On the first February of every year, clowns across the world gather in London to honour Grimaldi, the father of the profession. Amber Louise Bryce joined the jesters for the day.
It’s a crisp, bright Sunday morning in Bethnal Green. A jogger wearing a beaded turtleneck dodges a pile of pale puke, while up ahead a parade of clowns stop for a photoshoot with a bunch of balloons.
I am dressed like a clown too, wearing a pastel pink wig, crocheted ruff and white face paint. My friend draws a teardrop on my cheek while we drink Lion’s Mane cacao in a lava lamp themed cafe. This is East London, nothing needs an explanation.
Although today there actually is one. The 79th Annual Grimaldi Clown Service is taking place at All Saints Church, an eccentric gathering of performers in honour of the “King of Clowns”, Joseph Grimaldi.
The event was established by a photographer named Stan Bult, who founded the Clown’s International Organisation in 1946 after discovering that local clowns were already frequenting Grimaldi’s burial site in Islington.
“All the clowns would meet in February before the circus season started to give thanks, because cirque is dangerous work,” Mattie Faint, trustee of Clowns International, tells Euronews Culture.
Since then, the event has become a way for clowns old and new to catch-up from across the pond, sharing their colourful looks, personal stories and love for making people smile.

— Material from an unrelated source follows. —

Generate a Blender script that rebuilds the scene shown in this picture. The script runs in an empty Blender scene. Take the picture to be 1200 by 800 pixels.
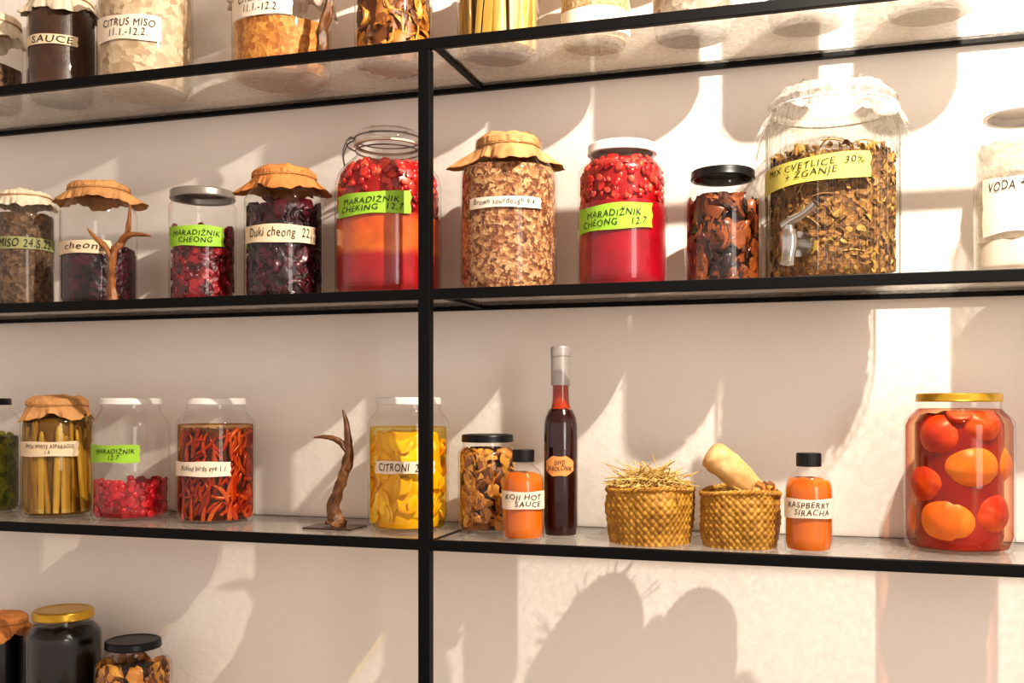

“I’ve been involved in clowning for about a year now. But prior to that I had heard of this service, and I thought it would be a really good, interesting way to meet other clowns,” Bobby the Clown from Bristol says.
“[The clown service] has been a family tradition. My mom used to come up in the 70s and my cousin was one of the organisers,” Susi Oddball, a juggling clown from Brighton, explains. “Just being here with other talents, it reminds me of all the things that the clowns have done in the past, which is to try to make people laugh and feel comfortable.”
Who was Grimaldi?
Born in 1778, Joseph ‘Joe’ Grimaldi was one of the Regency period’s most famous entertainers.
First appearing as a clown in 1800 at Sadler’s Wells theatre in London, he pioneered the exaggerated face paint and brightly-coloured clothing that would come to define the profession. Prior to this, clowns usually wore scruffy outfits and natural makeup.
“He elevated the clown from a country bumpkin to a very well-dressed, talented and very funny actor with an iconic white face,” Faint says.
After touring Europe, Grimaldi’s energetic lifestyle began to take a toll on his body, leading to depression and various physical ailments. He died in 1837, after completing the final chapter of his memoirs that Charles Dickens would later edit. These featured the following quote, now printed on the back of the Grimaldi Service’s pamphlet:
“Life is a game we are bound to play—
The wise enjoy it, fools grow sick of it;
Losers, we find, have the stakes to pay,
That winners may laugh, for that’s the trick of it.”
Send in the clowns
The service begins with a congregation of clowns entering the church to ‘Lord of the Dance’, one tapping pews with a giant squishy hammer, others carrying crosses made from balloons.
So much colour and silliness filling what is traditionally a solemn and rule-governed space feels like the perfect encapsulation of clowning; a way to inflate all of life’s seriousness into the absurd.
Throughout, there are various readings, songs and a moving moment in which candles are lit for clowns from the community that have passed away.
It’s all surreal in a child-like way, the world through a lens of pure fun and inquisitiveness. These are noticeable traits in everyone I meet, a complete abandon of societal norms and focus instead on embracing goofiness and making magic from the mundane.
“One day, there was an iron in the bin. So I took it out as a rescue iron, and I just dragged him around. He’s been with me ever since, and now I have to take it everywhere. I even got a tattoo of him,” Tweedy, a 50-year-old clown from Stroud, tells me.
“It’s just about having fun and bringing joy and being mischievous. You get away with so much being a clown, it’s great. You can be really naughty. It’s just like being a kid again. It’s like not growing up.”
Another clown named Mr. Pineapple Head has made the tropical fruit his thing, wearing a spectacular spinning hat. It was an identity inspired many decades ago by a visit to a fruit and veg market.
“I was holding a pineapple, and there was this silhouette of my dreadlocks poking out of my head and the pineapple in symmetry, and everyone was laughing. It was this moment of, ah!,” Mr. Pineapple explains, adding, “I got a haircut ten years later – you know, you move on to different things in life. But I stuck with the pineapple theme and made a series of hats.”
Not everyone here is a clown – some attendees are artists or cabaret performers, like Belle De Beauvoir and her partner Enrico Touché (who has an incredible umbrella contraption that sprays water.)
Speaking about what the clown service means to her, Beauvoir says: “It’s the connection in the community, and you can see it here today with everybody coming together just through, I don’t know, joy.”